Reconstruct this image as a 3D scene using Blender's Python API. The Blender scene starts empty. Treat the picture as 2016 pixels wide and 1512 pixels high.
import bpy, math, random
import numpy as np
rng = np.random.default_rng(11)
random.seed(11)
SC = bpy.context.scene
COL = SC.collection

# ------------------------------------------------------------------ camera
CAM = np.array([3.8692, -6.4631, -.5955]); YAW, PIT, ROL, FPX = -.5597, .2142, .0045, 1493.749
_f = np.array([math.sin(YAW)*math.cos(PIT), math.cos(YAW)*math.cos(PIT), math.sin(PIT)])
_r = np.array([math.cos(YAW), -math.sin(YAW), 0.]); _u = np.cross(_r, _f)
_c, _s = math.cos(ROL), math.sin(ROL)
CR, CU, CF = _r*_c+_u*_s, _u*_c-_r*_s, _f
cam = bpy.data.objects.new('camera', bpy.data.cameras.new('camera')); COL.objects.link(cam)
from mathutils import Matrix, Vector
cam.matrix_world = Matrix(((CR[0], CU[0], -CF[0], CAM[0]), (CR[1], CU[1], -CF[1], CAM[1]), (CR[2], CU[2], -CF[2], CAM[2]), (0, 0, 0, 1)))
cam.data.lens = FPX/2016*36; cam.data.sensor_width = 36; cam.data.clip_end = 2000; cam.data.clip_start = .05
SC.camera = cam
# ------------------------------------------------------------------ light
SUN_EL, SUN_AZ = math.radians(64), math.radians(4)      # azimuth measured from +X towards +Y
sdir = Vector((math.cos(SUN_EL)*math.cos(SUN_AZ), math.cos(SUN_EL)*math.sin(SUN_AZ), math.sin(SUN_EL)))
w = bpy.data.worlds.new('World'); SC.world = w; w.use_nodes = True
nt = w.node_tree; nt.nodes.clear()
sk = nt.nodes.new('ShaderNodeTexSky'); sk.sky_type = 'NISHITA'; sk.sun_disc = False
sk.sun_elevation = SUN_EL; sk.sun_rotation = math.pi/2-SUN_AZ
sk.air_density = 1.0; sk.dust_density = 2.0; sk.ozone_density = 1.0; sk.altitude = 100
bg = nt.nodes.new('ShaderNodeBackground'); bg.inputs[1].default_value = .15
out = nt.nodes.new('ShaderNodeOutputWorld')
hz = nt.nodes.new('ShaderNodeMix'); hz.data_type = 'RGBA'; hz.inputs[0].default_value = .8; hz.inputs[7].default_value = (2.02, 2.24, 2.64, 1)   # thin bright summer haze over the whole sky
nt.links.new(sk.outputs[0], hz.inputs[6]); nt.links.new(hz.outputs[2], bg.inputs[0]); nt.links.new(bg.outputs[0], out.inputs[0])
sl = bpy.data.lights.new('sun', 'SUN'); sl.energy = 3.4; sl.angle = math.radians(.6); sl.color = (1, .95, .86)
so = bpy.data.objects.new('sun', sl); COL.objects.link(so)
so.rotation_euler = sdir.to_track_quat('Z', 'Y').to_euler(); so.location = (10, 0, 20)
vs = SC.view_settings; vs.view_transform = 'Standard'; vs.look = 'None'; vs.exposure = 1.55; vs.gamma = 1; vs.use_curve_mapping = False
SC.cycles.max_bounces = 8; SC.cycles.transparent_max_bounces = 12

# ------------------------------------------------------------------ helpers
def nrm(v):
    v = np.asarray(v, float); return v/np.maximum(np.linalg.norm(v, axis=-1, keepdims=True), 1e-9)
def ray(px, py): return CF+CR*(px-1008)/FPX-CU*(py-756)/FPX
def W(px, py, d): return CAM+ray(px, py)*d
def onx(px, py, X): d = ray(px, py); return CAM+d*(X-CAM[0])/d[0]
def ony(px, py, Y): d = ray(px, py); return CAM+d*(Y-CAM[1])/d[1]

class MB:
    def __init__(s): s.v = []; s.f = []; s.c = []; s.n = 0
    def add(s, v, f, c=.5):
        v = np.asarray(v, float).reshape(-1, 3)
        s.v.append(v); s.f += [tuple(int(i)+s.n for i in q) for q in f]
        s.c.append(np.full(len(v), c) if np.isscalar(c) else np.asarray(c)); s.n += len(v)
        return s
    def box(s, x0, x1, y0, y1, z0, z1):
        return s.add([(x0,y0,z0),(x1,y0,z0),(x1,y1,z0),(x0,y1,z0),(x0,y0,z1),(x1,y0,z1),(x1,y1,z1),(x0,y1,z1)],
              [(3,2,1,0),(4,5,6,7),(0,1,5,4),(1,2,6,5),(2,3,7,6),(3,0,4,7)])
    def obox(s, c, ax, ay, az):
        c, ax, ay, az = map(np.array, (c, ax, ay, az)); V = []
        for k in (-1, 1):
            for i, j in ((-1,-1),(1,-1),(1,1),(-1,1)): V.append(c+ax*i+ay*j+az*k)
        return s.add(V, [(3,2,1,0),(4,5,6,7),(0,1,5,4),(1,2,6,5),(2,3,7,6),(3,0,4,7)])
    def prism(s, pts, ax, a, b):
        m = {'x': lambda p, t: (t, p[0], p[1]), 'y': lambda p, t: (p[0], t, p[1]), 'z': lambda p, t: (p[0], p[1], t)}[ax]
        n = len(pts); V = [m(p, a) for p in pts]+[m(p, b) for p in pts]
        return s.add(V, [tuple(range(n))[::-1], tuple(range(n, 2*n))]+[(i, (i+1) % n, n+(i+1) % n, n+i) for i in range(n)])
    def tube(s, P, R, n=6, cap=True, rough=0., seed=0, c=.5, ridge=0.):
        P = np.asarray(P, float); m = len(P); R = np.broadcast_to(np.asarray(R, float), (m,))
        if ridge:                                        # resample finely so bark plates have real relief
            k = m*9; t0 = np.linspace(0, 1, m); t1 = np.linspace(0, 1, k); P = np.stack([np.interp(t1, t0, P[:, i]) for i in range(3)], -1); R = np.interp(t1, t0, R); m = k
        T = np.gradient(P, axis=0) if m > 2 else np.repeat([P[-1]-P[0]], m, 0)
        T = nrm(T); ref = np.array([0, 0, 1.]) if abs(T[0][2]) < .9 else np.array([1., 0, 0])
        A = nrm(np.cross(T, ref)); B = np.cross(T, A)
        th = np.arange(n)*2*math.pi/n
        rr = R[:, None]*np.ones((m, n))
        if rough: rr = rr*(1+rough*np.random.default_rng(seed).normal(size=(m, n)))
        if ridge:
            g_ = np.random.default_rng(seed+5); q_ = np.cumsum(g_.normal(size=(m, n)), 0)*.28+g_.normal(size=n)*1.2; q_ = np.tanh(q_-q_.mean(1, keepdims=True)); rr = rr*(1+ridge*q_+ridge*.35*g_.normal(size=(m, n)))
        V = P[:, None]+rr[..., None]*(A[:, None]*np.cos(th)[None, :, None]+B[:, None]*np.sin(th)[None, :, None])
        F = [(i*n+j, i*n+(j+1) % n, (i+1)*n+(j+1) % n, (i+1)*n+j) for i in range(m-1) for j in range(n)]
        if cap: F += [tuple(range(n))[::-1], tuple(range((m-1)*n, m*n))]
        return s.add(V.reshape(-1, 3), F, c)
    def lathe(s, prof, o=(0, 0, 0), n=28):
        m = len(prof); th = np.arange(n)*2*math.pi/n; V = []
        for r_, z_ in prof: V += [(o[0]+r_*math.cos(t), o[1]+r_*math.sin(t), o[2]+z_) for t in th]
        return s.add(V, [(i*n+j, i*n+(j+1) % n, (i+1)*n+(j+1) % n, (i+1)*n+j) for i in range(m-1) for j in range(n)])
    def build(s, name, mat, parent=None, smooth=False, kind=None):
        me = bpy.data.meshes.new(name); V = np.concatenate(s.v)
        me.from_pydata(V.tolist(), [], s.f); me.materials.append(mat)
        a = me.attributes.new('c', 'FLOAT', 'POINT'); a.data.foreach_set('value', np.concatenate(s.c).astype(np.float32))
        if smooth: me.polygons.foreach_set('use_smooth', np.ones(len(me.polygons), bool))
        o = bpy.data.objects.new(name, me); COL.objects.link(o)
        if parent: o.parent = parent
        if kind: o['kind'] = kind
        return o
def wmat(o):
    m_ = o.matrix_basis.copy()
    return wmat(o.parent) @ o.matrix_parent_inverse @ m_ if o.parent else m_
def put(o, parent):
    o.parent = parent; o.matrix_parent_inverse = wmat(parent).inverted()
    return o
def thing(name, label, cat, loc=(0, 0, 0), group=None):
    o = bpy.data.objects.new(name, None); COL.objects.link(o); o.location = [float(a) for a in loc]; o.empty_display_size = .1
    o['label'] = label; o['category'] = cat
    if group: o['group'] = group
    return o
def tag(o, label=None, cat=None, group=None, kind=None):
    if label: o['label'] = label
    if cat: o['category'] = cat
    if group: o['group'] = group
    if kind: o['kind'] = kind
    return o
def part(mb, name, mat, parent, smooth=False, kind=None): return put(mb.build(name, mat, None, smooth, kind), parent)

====

What you will do: Return, please, the lines of the data from the first through the line containing "COL = SC.collection", both kept, exactly as they stand and nothing more.

Exercise answer:
Reconstruct this image as a 3D scene using Blender's Python API. The Blender scene starts empty. Treat the picture as 2016 pixels wide and 1512 pixels high.
import bpy, math, random
import numpy as np
rng = np.random.default_rng(11)
random.seed(11)
SC = bpy.context.scene
COL = SC.collection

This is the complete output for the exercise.